WORK TO BE COMPLETED —
Please, without the pictures, retype exactly the lines from the start of the material through the line that holds "a, b = P(px, py, HB), P(cx_, cy_, HZ+.1);".

DATASET CONTENT —
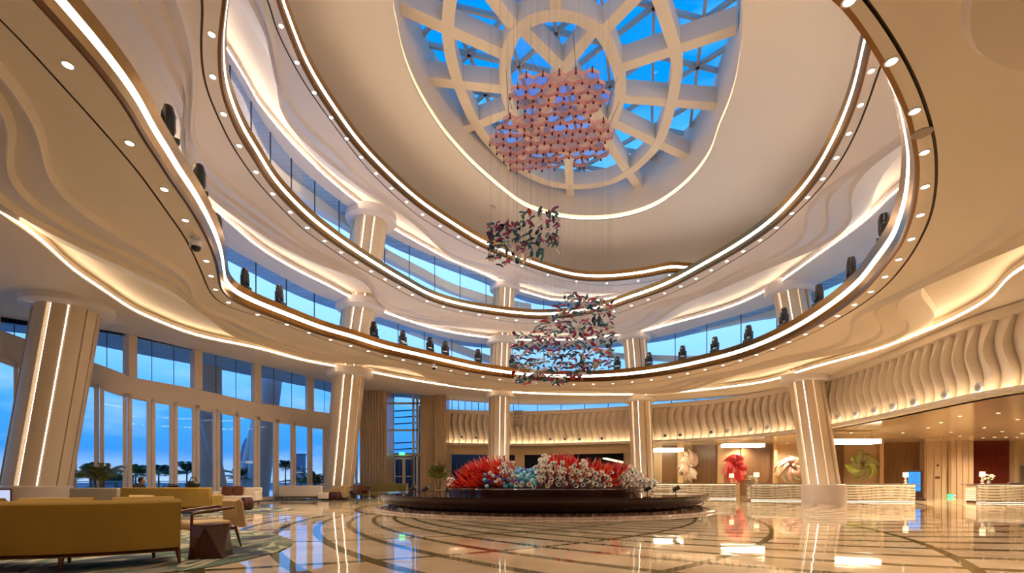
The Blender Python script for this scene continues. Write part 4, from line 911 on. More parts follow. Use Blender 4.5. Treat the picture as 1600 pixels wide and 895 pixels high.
for k in range(6):
    q = (k+1) % 6; fs += [(k, q, q+6, k+6), (k+12, k+18, q+18, q+12), (k, k+12, q+12, q), (k+6, q+6, q+18, k+18)]
m.add(vs, fs, PW); fr = m.build('hexagon_cell', ch)
m = MB(); m.add([hexpt(k, .87)+Vector((0, 0, .05)) for k in range(6)], [tuple(range(6))], PINK); pn = m.build('glass_panel', fr)
pins = []
for k in (1, 2, 4):
    q = hexpt(k); m = MB(); m.tube([q+Vector((0, 0, -.09)), q+Vector((0, 0, .08))], 0.024, NODE, 8)
    m.lathe([(0.001, -.13), (0.036, -.115), (0.042, -.09), (0.030, -.06), (0.024, -.055)], (q.x, q.y, 0), NODE, 8); pins.append(m.build('joint_pin', fr))
for i, (X, Yy, Zz) in enumerate(cells):
    if i == 0: fr.location = (X, Yy, Zz); continue
    c = fr.copy(); COL.objects.link(c); c.parent = ch; c.location = (X, Yy, Zz)
    for s_ in [pn]+pins: d = s_.copy(); COL.objects.link(d); d.parent = c
for (px, py, cx_, cy_) in ((765+26, 108, 795, 180), (825, 85, 845, 118), (895, 40, 900, 112), (920, 95, 915, 115), (965, 120, 948, 170), (968, 160, 950, 200), (793, 147, 800, 170), (880, 105, 868, 125)):
    a, b = P(px, py, HB), P(cx_, cy_, HZ+.1); m = MB(); m.tube([b-hc, a-hc], 0.013, BLACK, 5); m.build('hanging_wire', ch)

# ------------------------------------------------------------------ hanging glass leaves on wires
LEAF = [mat('leaf_teal', (0.02, 0.13, 0.17), 0.2), mat('leaf_white', (0.75, 0.68, 0.62), 0.25), mat('leaf_plum', (0.30, 0.05, 0.16), 0.2), mat('leaf_red', (0.60, 0.06, 0.08), 0.2), mat('leaf_dark', (0.03, 0.03, 0.06), 0.2), mat('leaf_grey_teal', (0.10, 0.25, 0.30), 0.2)]
WIRE = mat('thin_wire', (0.35, 0.31, 0.28), 0.5)
def leafmesh(mm):
    m = MB(); rows = []
    for j in range(9):
        t = j/8; w_ = 0.085*math.sin(PI*t**0.8)*(1-0.2*t); row = []
        for s in (-1, -.5, 0, .5, 1): row.append((0.34*(t-.5), s*w_*.95, 0.06*math.sin(PI*t)-0.05*s*s+0.04*t*t))
        rows.append(row)
    m.grid(rows, mm); bot = [[(x, y, z-0.014) for x, y, z in r] for r in rows]; m.grid(bot, mm); m.grid([[r[0] for r in rows], [r[0] for r in bot]], mm); m.grid([[r[-1] for r in rows], [r[-1] for r in bot]], mm)
    o = m.build('leaf', smooth=True, angle=80); me = o.data; bpy.data.objects.remove(o); return me
LM = [leafmesh(x) for x in LEAF]; rd = random.Random(21)
def dome_top(x, y):
    r_ = math.hypot(x-AX, y-AY); th = math.atan2(y-AY, x-AX); return EYE+18.6 if r_ < at(OC, th) else EYE+17.0
def strand(px, Y, ys, label, group, colw):
    X = (px-CX)/F*Y; zt = EYE+20.3; o = empty('leaf_strand', (X, Y, zt), rd.uniform(0, 6), label, 'mobile', group)
    zs = [EYE+(CY-y)/F*Y-zt for y in ys]; m = MB(); m.tube([(0, 0, 0), (0, 0, min(zs))], 0.003, WIRE, 4); m.build('wire', o)
    for z in zs:
        c = bpy.data.objects.new('leaf', rd.choices(LM, colw)[0]); COL.objects.link(c); c.parent = o
        c.location = (rd.uniform(-.04, .04), rd.uniform(-.04, .04), z); c.rotation_euler = (rd.uniform(-.45, .45), rd.uniform(-.6, .6)*(1.8 if 'upper' in group else 1), rd.uniform(0, 6.28)); s_ = rd.uniform(.75, 1.05); c.scale = (s_, s_, s_)
up = [(768+j*12.5+rd.uniform(-3, 3), 16.2+k*1.7+rd.uniform(-.4, .4)) for j in range(9) for k in range(3)]
for px, Y in up:
    lo = 412 if px < 850 else 395; top = 335 if px > 815 else 350; n_ = 8 if px < 820 else 6; ys = [top+rd.uniform(-4, 6)+(lo-top)*i/(n_)*rd.uniform(.85, 1.1) for i in range(n_)]
    if rd.random() < .12: ys.append(rd.uniform(322, 335))
    strand(px, Y, ys, 'wire of small glass leaves in the upper left hanging cluster', 'leaf wires of the upper cluster', (3, 3, 2, 1, 3, 1))
lowp = [((i*0.61803) % 1, (i*0.75487) % 1) for i in range(84)]
for a, b in lowp:
    px = 803+156*a; Y = 17.8+4.6*b; t = (px-803)/156
    yt = 545-95*min(1, t/0.55) if t < .55 else 452+12*(t-.55)/.45; yb = 604-26*max(0, (t-.45)/.55) if t > .02 else 590
    if t < .12: yt = 515
    yt += 8; n_ = max(3, int((yb-yt)/15)); ys = [yt+(yb-yt)*(i+rd.uniform(-.2, .8))/n_ for i in range(n_)]
    strand(px, Y, ys, 'wire of coloured glass leaves in the big lower hanging cluster', 'leaf wires of the lower cluster', (3, 4, 2.4, 1.3, .8, 2))
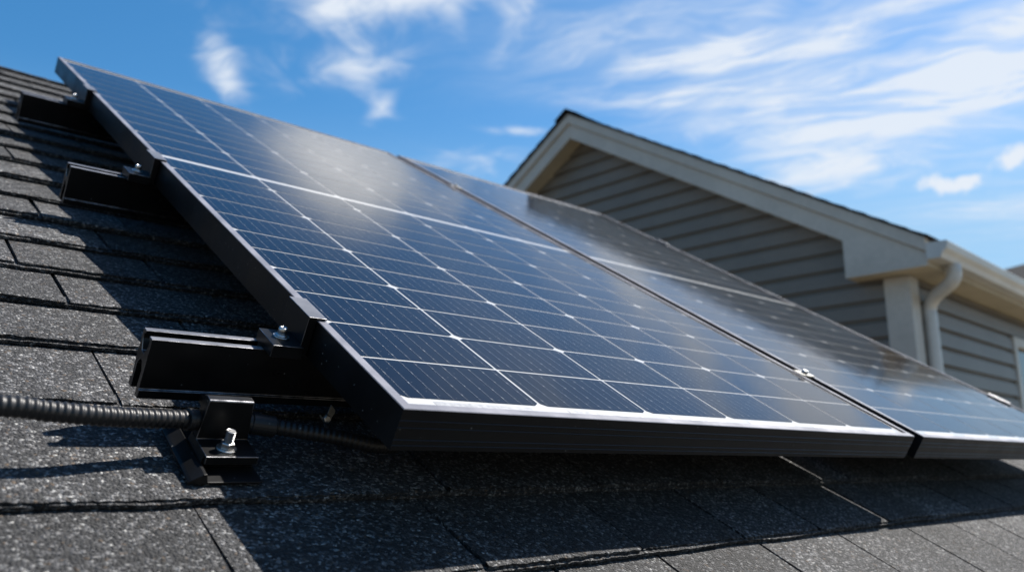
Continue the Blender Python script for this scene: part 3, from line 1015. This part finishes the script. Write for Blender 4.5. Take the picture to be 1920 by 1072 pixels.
# gutter and downspout
GP = [(-0.208, 0.402), (-0.208, 0.305), (-0.283, 0.305), (-0.296, 0.333), (-0.320, 0.356), (-0.331, 0.394), (-0.322, 0.400), (-0.318, 0.393), (-0.312, 0.362), (-0.288, 0.340), (-0.278, 0.310), (-0.212, 0.310), (-0.212, 0.402)]
mb = MB()
mb.prism(GP, lambda p, q: (-0.215, p, q + ZW), lambda p, q: (GD + 0.2, p, q + ZW))
gut = mb.build('gutter', GUTTER, gh, 0.002)
mb = MB()
mb.prism(GP[:7], lambda p, q: (-0.2185, p, q + ZW), lambda p, q: (-0.2152, p, q + ZW))
mb.build('end_cap', GUTTER, gut)
mb = MB(); mb.smooth = True
dp = smooth_path([(0.045, -0.262, ZW + 0.304), (0.045, -0.262, ZW + 0.255), (0.060, -0.235, ZW + 0.205), (0.150, -0.105, ZW + 0.150), (0.182, -0.058, ZW + 0.095), (0.182, -0.056, ZW + 0.02)], 8) + [Vector((0.182, -0.056, 0.08))]
mb.tube(dp, 0.042, 18)
ds = mb.build('downspout', GUTTER, gh, fix=False)
mb = MB()
mb.box(0.132, 0.232, -0.102, -0.029, ZW - 0.62, ZW - 0.595)
mb.build('strap', GUTTER, ds)
# window in the side wall
mb = MB()
a0, a1, z0, z1 = WIN
fw = 0.075
mb.box(a0, a0 + fw, -0.034, 0.03, z0 + ZW, z1 + ZW); mb.box(a1 - fw, a1, -0.034, 0.03, z0 + ZW, z1 + ZW)
mb.box(a0 + fw, a1 - fw, -0.034, 0.03, z1 - fw + ZW, z1 + ZW); mb.box(a0 + fw, a1 - fw, -0.034, 0.03, z0 + ZW, z0 + fw + ZW)
win = root('window', (0, 0, 0)); win.parent = gh
mb.build('frame', TRIM, win, 0.003)
mb = MB()
mb.box(a0 + fw + 0.001, a1 - fw - 0.001, 0.005, 0.012, z0 + fw + 0.001 + ZW, z1 - fw - 0.001 + ZW)
mb.build('pane', GLASSM, win)

# ------------------------------------------------------------------ another house far off, its roof just clearing the gutter
SLATE = plain('dark_slate_roof', (0.012, 0.0135, 0.016), 0.85, 0.0, 0.3, 6.0, 0.3, 0.01, 12.0, spec=0.2)
fh = root('far_house', (22.4, 6.6, 0), (0, 0, math.radians(-25)))
tag(fh, 'far house of which only a dark roof tip clears the gutter', 'house')
mb = MB()
lap_wall(mb, lambda s, z, d: (-4 - d, s, z), 0, 5.0, lambda z: (-4.0, 4.0), 0.2, 0.02)
lap_wall(mb, lambda s, z, d: (s, -4 - d, z), 0, 5.0, lambda z: (-4.0, 4.0), 0.2, 0.02)
lap_wall(mb, lambda s, z, d: (4 + d, s, z), 0, 5.0, lambda z: (-4.0, 4.0), 0.2, 0.02)
lap_wall(mb, lambda s, z, d: (s, 4 + d, z), 0, 5.0, lambda z: (-4.0, 4.0), 0.2, 0.02)
mb.build('wall', SIDING, fh, fix=False)
mb = MB()
E_, H_ = 4.35, 8.22
c4 = [(-E_, -E_, 4.95), (E_, -E_, 4.95), (E_, E_, 4.95), (-E_, E_, 4.95)]
r0, r1 = (0, -1.2, H_), (0, 1.2, H_)
mb.face([c4[0], c4[1], r0]); mb.face([c4[1], c4[2], r1, r0]); mb.face([c4[2], c4[3], r1]); mb.face([c4[3], c4[0], r0, r1]); mb.face(c4[::-1])
mb.build('roof', SLATE, fh)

ANSWER TO THE PROBLEM —
The Blender Python script for this scene continues. Write part 4, from line 911 on. More parts follow. Use Blender 4.5. Treat the picture as 1600 pixels wide and 895 pixels high.
for k in range(6):
    q = (k+1) % 6; fs += [(k, q, q+6, k+6), (k+12, k+18, q+18, q+12), (k, k+12, q+12, q), (k+6, q+6, q+18, k+18)]
m.add(vs, fs, PW); fr = m.build('hexagon_cell', ch)
m = MB(); m.add([hexpt(k, .87)+Vector((0, 0, .05)) for k in range(6)], [tuple(range(6))], PINK); pn = m.build('glass_panel', fr)
pins = []
for k in (1, 2, 4):
    q = hexpt(k); m = MB(); m.tube([q+Vector((0, 0, -.09)), q+Vector((0, 0, .08))], 0.024, NODE, 8)
    m.lathe([(0.001, -.13), (0.036, -.115), (0.042, -.09), (0.030, -.06), (0.024, -.055)], (q.x, q.y, 0), NODE, 8); pins.append(m.build('joint_pin', fr))
for i, (X, Yy, Zz) in enumerate(cells):
    if i == 0: fr.location = (X, Yy, Zz); continue
    c = fr.copy(); COL.objects.link(c); c.parent = ch; c.location = (X, Yy, Zz)
    for s_ in [pn]+pins: d = s_.copy(); COL.objects.link(d); d.parent = c
for (px, py, cx_, cy_) in ((765+26, 108, 795, 180), (825, 85, 845, 118), (895, 40, 900, 112), (920, 95, 915, 115), (965, 120, 948, 170), (968, 160, 950, 200), (793, 147, 800, 170), (880, 105, 868, 125)):
    a, b = P(px, py, HB), P(cx_, cy_, HZ+.1); m = MB(); m.tube([b-hc, a-hc], 0.013, BLACK, 5); m.build('hanging_wire', ch)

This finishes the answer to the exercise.